Monster is a play that looks at the burden of guilt and the possibility of forgiveness. Can you escape your own past?
In 2006, Kayleigh Grey is a 14-year-old schoolgirl in a rundown district in Glasgow. She has a reputation for violence, gets expelled from two schools and arrested three times. Mistreated by her mother, a sex-worker who involves her in her trade, she has a flirty lesbian relationship with fellow schoolgirl Zoe and gains the supportive attention of one of her teachers, Mrs Hastie.
The girls fantasise about escaping and living together on a remote Scottish island, but Kayleigh “borrows” the new baby who now gets Rebecca Hastie’s attention, and when Zoe’s experiments with the school caretaker see her pregnant and getting wed, the baby is the victim.
It is a brutal picture of harsh lives here set in a wasteland of building blocks and discarded piping. Flashes of humour serve to emphasis the bleakness.
Director Kevin Tomlinson drives the action at a pace and a volume that gives little time for reflection. Abigail Hood, playing Kayleigh, delivers the lines she has written at such speed and in such a strong Glasgow accent that you cannot catch all of it, but there is no missing the feeling. Behind the manic behaviour is a girl desperate to find love and trust, not just the monster her actions make her.

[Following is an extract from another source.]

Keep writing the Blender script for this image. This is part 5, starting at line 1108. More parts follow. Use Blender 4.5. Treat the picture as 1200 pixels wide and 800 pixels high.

And who made the monster? As her mother, Hazel Gillian Kirkpatrick gives a vitriolic performance, a mixture of sadism and religious zeal, though in the moment when she casts off a wig, we she just how trapped she has been in her life.
As Zoe, Caiitlin Fielding gives us a girl who is easily led by anyone who’ll give her friendly attention, while Emma Keele more subtly suggests the sexual feelings that she tries to channel into pastoral caring.
In this world of personal violence, it’s the men who, for once, seem gently supportive: Kevin Wathen as Rebecca’s husband Steve Hastie and later Kevin Tomlinson almost too understanding as the man who marries Kayleigh.
After the interval, the pace is less frenetic. It is thirteen years later: Kayleigh has a new name and a new life. Having set up the violent first half, Monster now considers the long-lasting effects. It becomes much more interesting and both Emma Keele and Abigail Hood find more depth in their characters.
As dramatist, Abigail Hood has taken on a challenge in tackling so emotive a subject. She doesn’t pull punches in presenting her characters tooth and nail, but this doesn’t go far enough beyond the shock news headlines as it tries to tackle lesbian feeling alongside juvenile violence.